Die Oberfläche des Bauteils ist nach der Beschichtung optimal für die anodische Oxidation
geeignet.
[0012] Insbesondere wenn die Aluminiumknet- oder Aluminiumgusslegierungen siliziumhaltige
Aluminiumlegierungen sind, kann das Verfahren vorteilhaft angewendet werden.
[0013] Vor allem wenn Silizium in einer Aluminiumlegierung enthalten ist, ist eine anodische
Oxidation nicht möglich. Durch das erfindungsgemäße Verfahren, insbesondere bei Durchführung
mittels Kaltgasspritzen kann jedoch eine siliziumfreie Oberflächenschicht erreicht
werden, die dekorativ anodisch oxidiert werden kann.
[0014] In einer anderen vorteilhaften Ausgestaltung der Erfindung besteht die Schicht aus
Aluminiumwerkstoff aus reinem Aluminium. Reines Aluminium besteht industriell aus
99,5 Prozent Aluminium. Möglich ist eine Steigerung bis auf 99,99 Prozent. Reines
Aluminium lässt sich optimal anodisch oxidieren.
[0015] Die Aufgabe der Erfindung wird auch durch Bauteile aus Aluminiumknet- oder Aluminiumgusslegierungen
gelöst, deren Oberfläche zumindest in Teilbereichen mit dem erfindungsgemäßen Verfahren
beschichtet wurde.
1. Verfahren zur dekorativen anodischen Oxidation von Oberflächen von Bauteilen aus Aluminiumknet-
oder Aluminiumgusslegierungen, dadurch gekennzeichnet, dass in einem ersten Schritt eine Schicht eines anodisch oxidierbaren Aluminiumwerkstoffs
aufgebracht wird und in einem zweiten Schritt die Schicht aus Aluminiumwerkstoff anodisch
oxidiert wird.
2. Verfahren nach Anspruch 1,dadurch gekennzeichnet, dass die Schicht aus Aluminiumwerkstoff durch Kaltgasspritzen aufgebracht wird.

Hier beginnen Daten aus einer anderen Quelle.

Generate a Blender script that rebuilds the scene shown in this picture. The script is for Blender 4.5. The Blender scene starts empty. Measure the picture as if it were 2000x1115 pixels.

3. Verfahren nach Anspruch 1 oder 2, dadurch gekennzeichnet, dass die Aluminiumknet- oder Aluminiumgusslegierungen siliziumhaltige Aluminiumlegierungen
sind.
4. Verfahren nach einem der vorhergehenden Ansprüche, dadurch gekennzeichnet, dass die Schicht aus Aluminiumwerkstoff aus reinem Aluminium besteht.
5. Verfahren nach einem der vorhergehenden Ansprüche, dadurch gekennzeichnet, dass beim anodischen Oxidieren Farbstoffe in die Oxidschicht eingelagert werden.
6. Bauteil aus einer Aluminiumknet- oder Aluminiumgusslegierung mit einer zumindest einen
Oberflächenbereich bedeckenden dekorativen Oberflächenbeschichtung, dadurch gekennzeichnet, dass die dekorative Oberflächenbeschichtung eine auf einer anodisch oxidierbaren Schicht
aus Aluminiumwerkstoff anodisch aufgebrachte Oxidschicht ist.
7. Bauteil nach Anspruch 6, dadurch gekennzeichnet, dass die Aluminiumknet- oder Aluminiumgusslegierung eine siliziumhaltige Aluminiumlegierung
ist.
8. Bauteil nach Anspruch 6 oder 7, dadurch gekennzeichnet, dass die Schicht aus Aluminiumwerkstoff oder aus reinem Aluminium besteht.
9. Bauteil nach einem der Ansprüche 6 bis 8, dadurch gekennzeichnet, dass die Schicht aus Aluminiumwerkstoff durch Kaltgasspritzen aufgebracht ist.
10. Bauteil nach einem der Ansprüche 6 bis 9, dadurch gekennzeichnet, dass in die anodisch aufgebrachte Oxidschicht Farbstoffe eingelagert sind.